When challenged on this position, most immediately said that
they knew works couldn’t earn them anything, but the lie was already out of the
bag: their gut-level response was to resort to their “goodness” as if they were
doing something worthy of Heaven. This is deadly. While James does insist that
true faith produces works, both he and Paul are crystal clear that works save
no one. There are whole denominations of Christians and many quasi-Christian
groups that preach works as the means of salvation. They are dead wrong. Paul
clearly says that anyone who relies on his works is still dead in his sin.
Period.
Perhaps the most debilitating aspect of the lie that
sanctification (or salvation in total) needs our works is what it does to one’s
true identity. This was the core of what Ray Leight exposed in his teaching.

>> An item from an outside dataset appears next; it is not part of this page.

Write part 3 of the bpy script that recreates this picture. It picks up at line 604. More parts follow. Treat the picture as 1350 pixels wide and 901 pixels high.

The minute we believe we are not good enough to merit God’s grace, we have
fallen prey to the lie. If you re-read the last sentence it becomes obvious:
“merit God’s grace” is a non-sequitor. One can never “merit” grace. By its very
definition, grace is a gift. God graciously imputes Christ’s righteousness upon
believers so that when He looks at one of His, He sees Christ. No work is
needed. The work was done on the Cross and applied when the dead one became
alive in Christ. Period.
This does not mean that our behavior doesn’t matter. Paul
shoots down that thought in Romans 6 by reminding us that believers have
crucified the old man bound by sin and now live as slaves to righteousness. To
continue in sin, as the writer of Hebrews says, is to crucify Christ afresh.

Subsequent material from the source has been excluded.